We don't own Trump that way. We didn't set the table for him. We fought against everything he is long before he came around.
The half point you get is that we now all own Trump in the sense that all Americans are now boned. Whatever other hateful, moronic things he is, he is now also relevant. He's a permanent sh-t stain on America. And we all have to deal with it. The left has to scrub it but the right has to lick it.
Both are jobs are terrible and we will always blame you for taking the sh-t in the first place.
But in the end, our job is merely difficult.
Your job is degrading.
* Chickens, that's right.
We'll just have to agree to disagree. You're saying America didn't set the table for Trump? I disagree.
Trump emerged from a tiny group of voters lodged in the Republican Party, maybe 10 million tops. That was enough snow to get the ball moving. Not enough people came out to oppose him in the Republican primaries to stop the momentum. You want to blame those people.
But the same thing happened in the general election. There were more than enough votes out there to knock him off. I don't think even even got what Romney did.

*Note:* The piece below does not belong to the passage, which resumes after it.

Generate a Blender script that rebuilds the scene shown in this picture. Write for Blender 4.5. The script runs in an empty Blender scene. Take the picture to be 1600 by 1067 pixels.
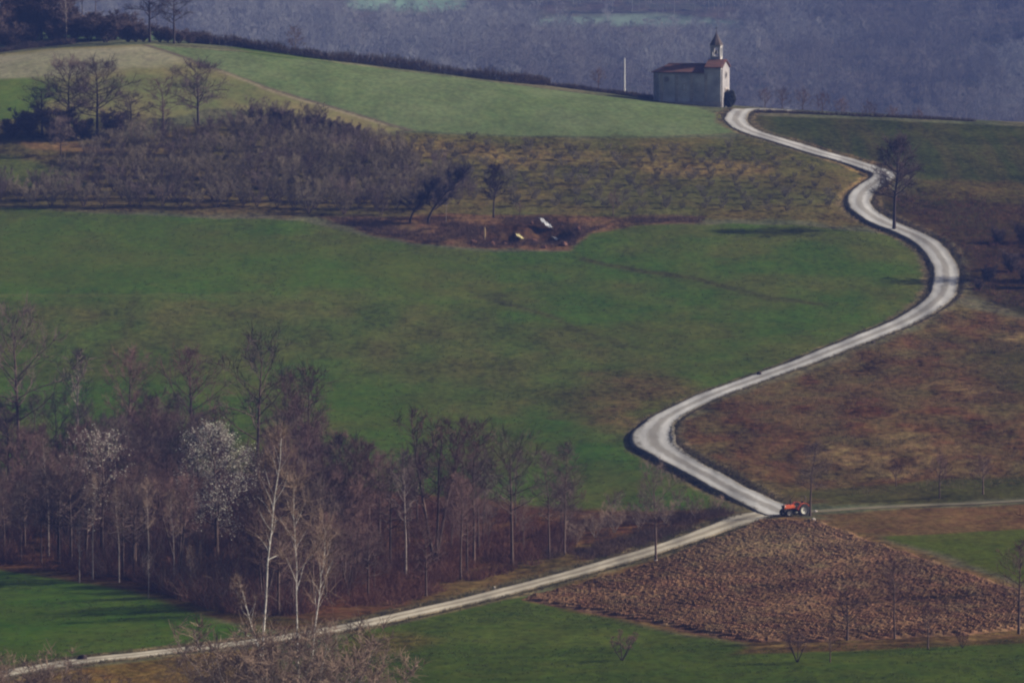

You can't stop the snowball half way through and claim they own him. Trump parlayed that 10 million by doubling down every step of the way until he had enough to win a general election.
I can see a million things the right could have done to stop Trump. I see nothing the left could have done.
I can see a million things the right could have done to stop Trump. I see nothing the left could have done.
We'll just have to agree to disagree. You're saying America didn't set the table for Trump? I disagree.
Trump emerged from a tiny group of voters lodged in the Republican Party, maybe 10 million tops. That was enough snow to get the ball moving. Not enough people came out to oppose him in the Republican primaries to stop the momentum. You want to blame those people.
But the same thing happened in the general election. There were more than enough votes out there to knock him off. I don't think even even got what Romney did.
You can't stop the snowball half way through and claim they own him. Trump parlayed that 10 million by doubling down every step of the way until he had enough to win a general election.
I see nothing the left could have done.
Like I claimed when Trump and Ted Cruz made "nice-nice" (which really helped Trump with Evangelicals apparently, look at the stats) I'm pretty sure the quid-pro-quo was if Trump wins Cruz gets nominated for Scalia's spot.
Recap: It's the ultimate dealmaker's win-win-win: Trump gets 1600 Penn; Cruz gets robe; Senate Rs no longer have to look at Cruz.![]()
Congressional Republicans, stunned by their own good, if complicated, fortune, said on Wednesday that they would move quickly next year on an agenda that merges with President-elect Donald J. Trump’s, repealing the Affordable Care Act, cutting taxes, confirming conservative judges, shrinking government programs and rolling back regulations.
I can see a million things the right could have done to stop Trump. I see nothing the left could have done.
If I was a Democrat, I'd be worried. Your farm system is eroding.